Free For All Friday No 863 by Laurie

A5 Finsbury Filofax in Coral, 2020

I have a theory that whatever system we use when we start our planning/ personal productivity creates an imprint in our mind, and after that foundational experience we tend to work around that framework. See what you think:

My first real planner experience was with a Filofax style ring binder. I used monthly calendar pages, weekly pages, and had tabbed sections for notes on different topics. Since then, I have used many (many many) different planners, book bound and ring bound, as well as different notebook systems. Whenever I'm using a non-binder system, I always have the nagging feeling that it would work better in a Filofax. I think it's because that's what I started with, so that's how my brain works. 

Similarly, my first real weekly planning was done in a weekly planner with the days as vertical columns, timed to the half hour, with a space at the top of each day for that day's priority.
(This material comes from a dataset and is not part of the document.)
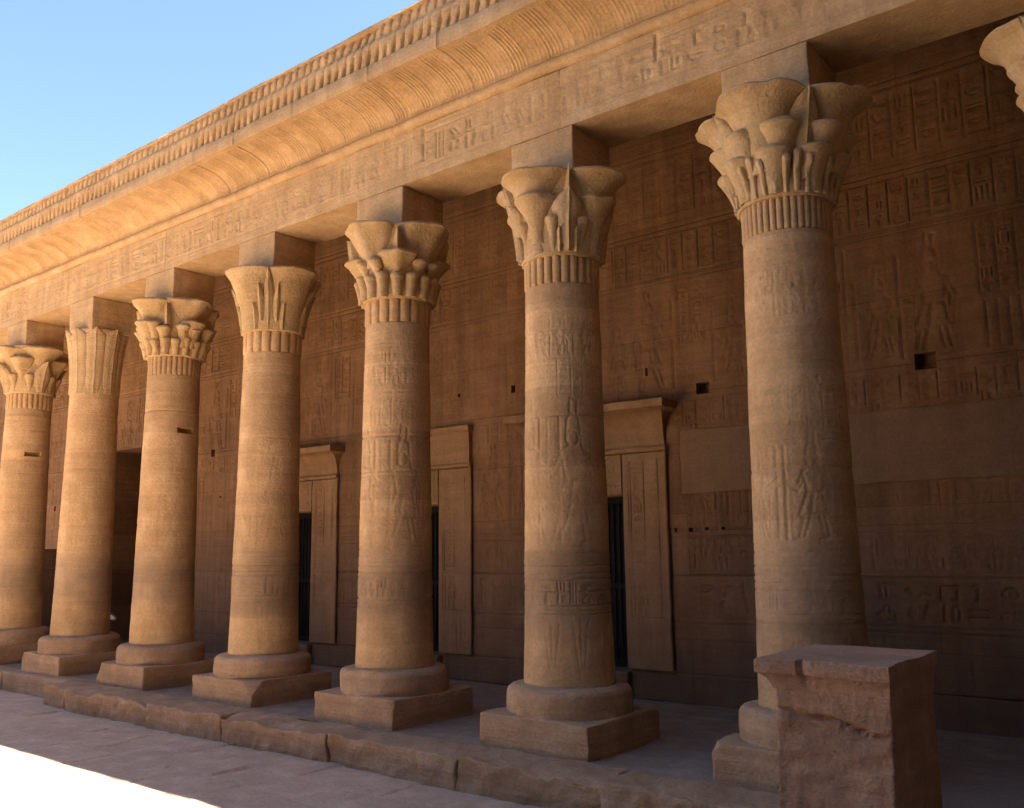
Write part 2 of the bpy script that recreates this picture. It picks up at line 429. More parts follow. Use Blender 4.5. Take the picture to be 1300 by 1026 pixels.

Now, decades later and having tried many other layouts, my brain still can't function with any other weekly layout.

And, I don't want to call anyone out ;D but I've noticed over the years that people who started their planning by using the Franklin Planner system (which has a particular structure and is an entire system) forever after tend to gravitate back to some version of it, or similar.

Much of the planning and personal productivity content online and in new books these days seems to be geared toward people who started their planning in the digital/ apps space. I'm curious what challenges or benefits people experience who have only used digital before, then switch either entirely or partly to paper planning systems.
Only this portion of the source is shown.